British domestic architecture was mostly manifest in the majestic city of Hyderabad, seat of the Nizam`s power in central India. The British built the most monumental of their Residences in the territories of the native princes. But though this was pointedly the home of an overlord, it too had its homely connotations. The Residences were begun in 1803 and its begetter was J. A. Kirkpatrick, a soldier of eccentric habits who was known to the Indians as Hushmat Jung, `Glorious in Battle`. The Residency`s chief block, two storeys above a basement, was flanked by latticed galleries leading to twin wings: one the kitchens, the other staff quarters. It was entered through a great Corinthian portico, forty feet high, guarded by two lions, approached by a flight of twenty-one steps and capped by an entablature with the royal crest. This led into a galleried hall, rising the full height of the house, with a floor of inlaid wood. The Residency was successfully defended during the historical sieges of Sepoy Mutiny.

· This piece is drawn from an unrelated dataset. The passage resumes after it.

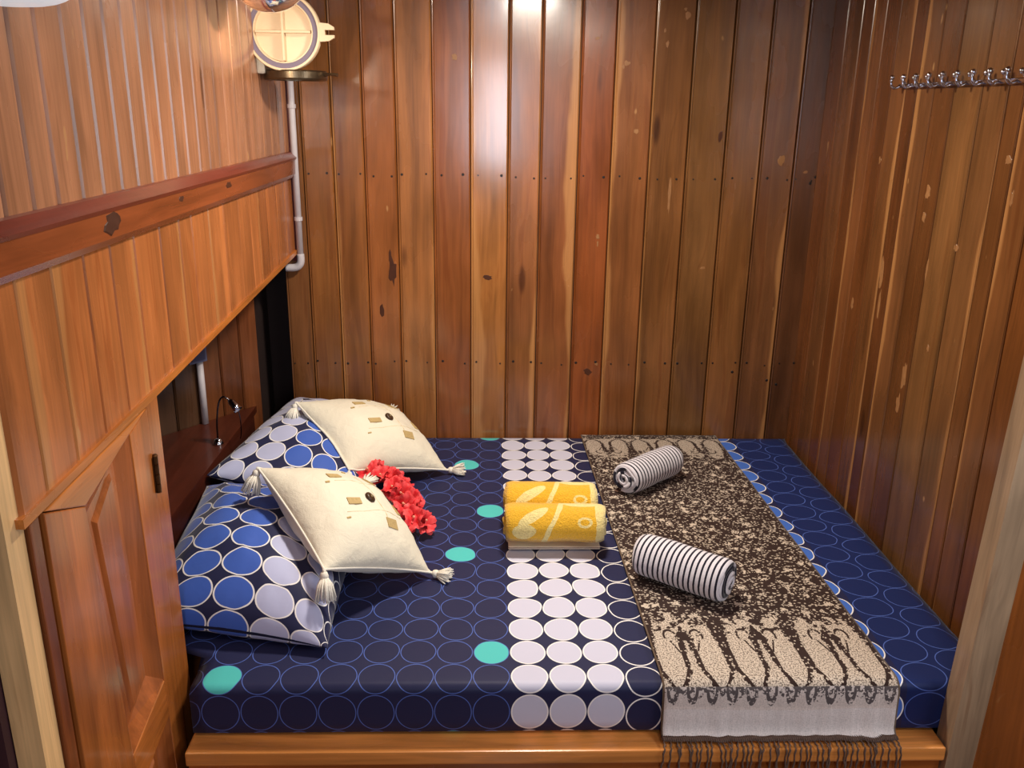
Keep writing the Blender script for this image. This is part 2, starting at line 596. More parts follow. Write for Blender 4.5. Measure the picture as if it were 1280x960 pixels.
# door posts either side
PW = wood('z', 'pale_post_wood', .42, .2, False)
pv = []
for z, dx in ((0, -.012), (CEIL, .022)):
    for x, y in ((-.680, 1.062), (-.640, 1.062), (-.640, 1.108), (-.680, 1.108)):
        pv.append(Vector((x+.0*dx, y, z)))
BF = [(3, 2, 1, 0), (4, 5, 6, 7), (0, 1, 5, 4), (1, 2, 6, 5), (2, 3, 7, 6), (3, 0, 4, 7)]
structure(put('door_post_left', (pv, BF), None, PW, (*srgb(228, 186, 130), .5))).name = 'trim_5'
pv = []
for z, dx in ((0, -.015), (CEIL, .052)):
    for x, y in ((.948, 1.450), (1.006, 1.450), (1.014, 1.500), (.948, 1.500)):
        pv.append(Vector((x+dx, y, z)))
structure(put('door_post_right', (pv, BF), None, PW, (*srgb(160, 134, 106), .5))).name = 'trim_6'

# ------------------------------------------------------------------ bed platform, shelf, mattress
bp = thing('bed_platform', (.2, 1.48, 0), 'low varnished orange wooden bed base under the navy mattress', 'bed base')
put('front_board', box((-.600, 1.468, .0), (.943, 1.492, .399)), bp, WX, (*srgb(172, 98, 42), .5))
put('top_lip', box((-.600, 1.452, .3985), (.943, 1.54, .43), .004), bp, WX, (*srgb(230, 150, 76), .5))
put('slat_deck', box((-.585, 1.54, .40), (1.07, 2.90, .43)), bp, WX, (*srgb(150, 90, 46), .5))
put('slat_deck', box((-.75, 1.64, .40), (-.586, 2.80, .43)), bp, WX, (*srgb(150, 90, 46), .5))

sh = thing('bedside_shelf', (-.85, 2.2, .43), 'dark red-brown wooden shelf behind the pillows under the overhang', 'shelf')
poly = [(-.775, 1.64), (-.775, 2.80), (-.792, 2.781), (-1.375, 1.981), (-1.375, 1.64)]
SHW = wood('y', 'dark_red_shelf_wood', .4, .2, False)
put('shelf_top', prism(poly, 'z', .675, .697), sh, SHW, (*srgb(84, 36, 22), .5))
put('riser', box((-.795, 1.64, .40), (-.777, 2.77, .6745)), sh, SHW, (*srgb(80, 36, 24), .5))

# circle printed cotton
NAVY, BLUE, LAV, WHITE, TEAL = srgb(36, 39, 74), srgb(70, 98, 182), srgb(206, 206, 226), srgb(246, 242, 240), srgb(84, 200, 196)
DU, DV, U0 = .0785, .0855, .0516


def cloth_finish(t, b, col, rough=.75, sheen=.25):
    t.link(col, b.inputs['Base Color'])
    b.inputs['Roughness'].default_value = rough
    b.inputs['Specular IOR Level'].default_value = .25
    b.inputs['Sheen Weight'].default_value = sheen
    b.inputs['Sheen Roughness'].default_value = .4


def sheet_mat():
    m, t, b = mat('navy_circle_print_cotton')
    u, v = t.uv()
    jn = t.noise(t.vec(u, v), 9, 2)
    jm = t.noise(t.vec(u+7.3, v), 9, 2)
    calm = ((v-1.62).ramp(0, .25))*.022+.003
    u, v = u+(jn-.5)*calm, v+(jm-.5)*calm
    cu = (u-U0)/DU
    D0 = .868
    isD = u > D0
    isC = (u > D0-DU)*(1-isD)
    isW = (u > U0)*(u < U0+3*DU)
    isR = (u > U0+3*DU)*(1-isC)*(1-isD)
    isL = u < U0
    cu_c = (u-(D0-DU))/DU
    cu_d = (u-D0)/.094
    cell = cu*(1-isC)*(1-isD)+cu_c*isC+cu_d*isD
    rowoff = (cell.floor().mod(2.0))*.5*isD+.12*isR
    rv = (v-1.532)/DV+.5+rowoff
    fx, fy = cell.fract()-.5, rv.fract()-.5
    r = (fx*fx+fy*fy).sqrt()
    thick = isL*.022+isD*.022+(1-isL)*(1-isD)*.036
    ring = (r < .488)*(r > (.488-thick))
    inside = r < .47
    ci, ri = cell.floor(), rv.floor()
    teal = None
    for c, q in ((-2, 6), (-1, 1), (-1, 9), (-2, 13), (-1, 16), (-2, -2), (-8, 0), (-7, 8), (-9, 14)):
        k = ci.near(c, .4)*ri.near(q, .4)
        teal = k if teal is None else teal+k
    teal = teal*isL*(r < .47)
    col = t.mixc(isD, NAVY, srgb(24, 40, 92))
    col = t.mixc(inside*isW, col, LAV)
    col = t.mixc(inside*isC, col, srgb(70, 112, 200))
    ringcol = t.mixc((isL+isD).min(1.0), WHITE, srgb(84, 110, 190))
    col = t.mixc(ring, col, ringcol)
    col = t.mixc(teal, col, TEAL)
    cloth_finish(t, b, col, .55, .04)
    x = t.noise(t.obj(), 14, 3, .5)
    bumpto(t, b, x, .25, .006)
    return m


def prof_mattress():
    """closed outline (y, z) with running cloth length, from the top back edge round the front to the bottom"""
    P = []
    yb, yf, zt, zb, r = 2.905, 1.500, ZT, .4315, .019
    n = 46
    for i in range(n+1):
        y = yb-.02+(yf+r-yb+.02)*i/n
        P.append((y, zt))
    for k in range(1, 9):
        a = math.pi/2*k/8
        P.append((yf+r-r*math.sin(a), zt-r+r*math.cos(a)))
    for k in range(1, 5):
        P.append((yf, zt-r+(zb+.01-zt+r)*k/4))
    P.append((yf+.012, zb))
    P.append((yb-.02, zb))
    P.append((yb, zb+.02))
    P.append((yb, zt-.02))
    return P


PM = prof_mattress()
sl = [0]
for i in range(1, len(PM)):
    sl.append(sl[-1]+math.dist(PM[i], PM[i-1]))
V, F, U = [], [], []
nx = 56
for (y, z), s in zip(PM, sl):
    k = min(1, max(0, (y-1.615)/.05))
    x0 = -.596-(.18-.02*(y > 2.7))*k*k*(3-2*k)
    for i in range(nx+1):
        x = x0+(1.062-x0)*i/nx
        dz = 0
        dy = 0
        if z > .53 and y < 2.88:
            dz = (noise.noise(Vector((x*5, y*4, 0)))*.004+noise.noise(Vector((x*13, y*11, 3)))*.0016)*min(1, (y-1.5)/.1)
            e = max(0, 1-min(i, nx-i)/1.0)
            dz -= e*.008
        elif y < 1.52:
            dy = noise.noise(Vector((x*3, z*14, 5)))*.003
        V.append(Vector((x, y+dy, z+dz)))
        U.append((x, 2.885-s))
n = nx+1
L = len(PM)
for j in range(L):
    for i in range(nx):
        F.append((j*n+i, j*n+i+1, ((j+1) % L)*n+i+1, ((j+1) % L)*n+i))
F.append(tuple(j*n for j in range(L)))
F.append(tuple(j*n+nx for j in range(L-1, -1, -1)))
bm = bmesh.new()
vs = [bm.verts.new(v) for v in V]
for f in F:
    bm.faces.new([vs[i] for i in f])
bmesh.ops.recalc_face_normals(bm, faces=bm.faces[:])
V, F = bmout(bm)
mt = link('mattress', mesh('mattress', V, F, U), None, sheet_mat(), None, True)
tag(mt, 'thin mattress in a navy sheet printed with circles, filling the bunk', 'mattress')


# ------------------------------------------------------------------ pillows and cushions
def pillow_fun(c, tt, tb, inset, pw=.42, floor_=None, sag=0.0):
    """c = four corners (u-,v-) (u+,v-) (u+,v+) (u-,v+); returns surf(u, v, side)"""
    A, B, C, D = [Vector(p) for p in c]
    nrm = ((B-A)+(C-D)).cross((D-A)+(C-B)).normalized()

    def surf(u, v, side):
        a = u*(1-inset*(1-v*v))
        b = v*(1-inset*(1-u*u))
        p = A*(1-a)*(1-b)/4+B*(1+a)*(1-b)/4+C*(1+a)*(1+b)/4+D*(1-a)*(1+b)/4
        h = (max(0, 1-u*u)**pw)*(max(0, 1-v*v)**pw)
        n = nrm.copy()
        w = (noise.noise(Vector((u*2.4+p.x*3, v*2.4, side*3)))*.10+noise.noise(Vector((u*6+p.x*9, v*6, side*3+9)))*.045)*h**.5
        t = tt if side > 0 else -tb
        p = p+n*t*(h+w*.9)
        p.z -= sag*h
        if floor_ is not None:
            f = floor_(p)
            if p.z < f:
                p.z = f
        return p
    return surf, nrm


def pillow_mesh(surf, N=36):
    V, F, U = [], [], []
    idx = {}

    def arc(fn):
        d, q = [0.0], fn(g[0])
        for a in g[1:]:
            r = fn(a)
            d.append(d[-1]+(r-q).length)
            q = r
        return [x/d[-1] for x in d]
    g = [math.sin(math.pi/2*(-1+2*i/N)) for i in range(N+1)]
    au = arc(lambda a: surf(a, -.1, 1))
    av = arc(lambda a: surf(.1, a, 1))
    for side in (1, -1):
        for j in range(N+1):
            for i in range(N+1):
                edge = i in (0, N) or j in (0, N)
                if side < 0 and edge:
                    idx[(side, i, j)] = idx[(1, i, j)]
                    continue
                idx[(side, i, j)] = len(V)
                V.append(surf(g[i], g[j], side))
                U.append((au[i], av[j]))
    for side in (1, -1):
        for j in range(N):
            for i in range(N):
                q = [idx[(side, i, j)], idx[(side, i+1, j)], idx[(side, i+1, j+1)], idx[(side, i, j+1)]]
                F.append(tuple(q if side > 0 else q[::-1]))
    return V, F, U


def pillow_mat(name, cols, nu, nv, off=0.0, offu=0.0):
    m, t, b = mat(name)
    u, v = t.uv()
    cu, cv = u*nu+offu, v*nv+off
    fx, fy = cu.fract()-.5, cv.fract()-.5
    r = (fx*fx+fy*fy).sqrt()
    ci = cu.floor()
    col = NAVY
    inside = r < .462
    for i, cc in enumerate(cols):
        col = t.mixc(inside*ci.near(i, .4), col, cc)
    col = t.mixc((r < .492)*(r > .452), col, WHITE)
    # plain navy seam border
    bd = ((u-.5).abs().max((v-.5).abs())) > .492
    col = t.mixc(bd, col, srgb(20, 22, 52))
    cloth_finish(t, b, col, .62, .25)
    bumpto(t, b, t.noise(t.obj(), 16, 3, .5), .3, .006)
    return m


PB = srgb(66, 100, 190)
PL = srgb(190, 194, 226)
bedfloor = lambda p: ZT+.003

s1, n1 = pillow_fun([(-.755, 1.655, .60), (-.335, 1.60, .572), (-.33, 2.17, .572), (-.760, 2.20, .675)], .145, .07, .05, .5, bedfloor)
p1 = pillow_mesh(s1)
o = link('pillow', mesh('pillow', *p1), None, pillow_mat('pillowcase_print_blue_then_lavender', [PB, PB, PB, PB, PL, PL, NAVY], 6.0, 9, 0.35, .6), None, True)
tag(o, 'front pillow printed with blue and lavender circles, nearest the cupboard', 'pillow', 'printed pillows at the head of the bed')
s2, n2 = pillow_fun([(-.770, 2.235, .690), (-.36, 2.20, .575), (-.30, 2.80, .60), (-.665, 2.865, .700)], .120, .08, .05, .5, bedfloor)
p2 = pillow_mesh(s2)
o = link('pillow', mesh('pillow', *p2), None, pillow_mat('pillowcase_print_lavender_then_blue', [NAVY, PL, PL, PB, PB, PB, PB, PB], 6.6, 8, 0.0, .25), None, True)
tag(o, 'rear pillow with lavender circles along its shelf side, against the back wall', 'pillow', 'printed pillows at the head of the bed')

CANVAS, t, b = mat('cream_cotton_canvas')
wv = t.noise(t.obj(), 500, 2)
nn = t.noise(t.obj(), 9, 3)
t.link(t.scalec(t.mixc(0.0, srgb(236, 228, 206), srgb(236, 228, 206)), nn*.16+.90), b.inputs['Base Color'])
b.inputs['Roughness'].default_value = .85
b.inputs['Sheen Weight'].default_value = .2
bumpto(t, b, wv*.25+t.noise(t.obj(), 26, 3, .55, .5)*1.4, .5, .006)
CORD = plain('cream_cotton_cord', srgb(242, 236, 222), .9, 0, .2, .1, 300, .5)
BAMBOO = plain('woven_straw_patch', srgb(190, 164, 112), .7, 0, .3, .3, 260, .6)
COCO = plain('dark_coconut_button', srgb(70, 48, 30), .35, 0, .5, .3, 120)
BTNHOLE = plain('button_thread', srgb(190, 170, 120), .8)
SEAM = plain('cream_canvas_seam', srgb(222, 206, 170), .9)


def tassel(parent, p, d, ln=.055, r=.022):
    p, d = Vector(p), Vector(d).normalized()
    ps = [tube([p, p+d*.012], .004, 6)]
    k = p+d*.016
    V, F = lathe([(.0005, -.010), (.007, -.008), (.010, 0), (.007, .008), (.0005, .010)], (0, 0, 0), 'z', 10)
    ps.append(([v+k for v in V], F))
    a = d.orthogonal().normalized()
    b2 = d.cross(a)
    R = random.Random(int(p.x*1000)+5)
    for i in range(60):
        an, rr = R.uniform(0, 6.28), r*math.sqrt(R.uniform(.05, 1))
        off = (a*math.cos(an)+b2*math.sin(an))
        q0 = k+off*.004
        q1 = k+d*.02+off*rr*.8
        q2 = k+d*(ln*R.uniform(.8, 1.05))+off*rr*1.15
        for q in (q1, q2):
            q.z = max(q.z, ZT+.006)
        ps.append(tube([q0, q1, q2], [.0022, .0026, .0014], 5))
    o = put('tassel', join(ps), parent, CORD, None, True)
    return o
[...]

Yet tremendous though it was, the Hyderabad Residency was always more a house than an institution.
British domestic architecture did display its own grandeur and pomp, with various Indian cities and princely states being gradually transferred into a colonial setting. Whatever their reason was to build such monuments and houses, architectural wonders never stopped happening in spite of swaraj disturbances.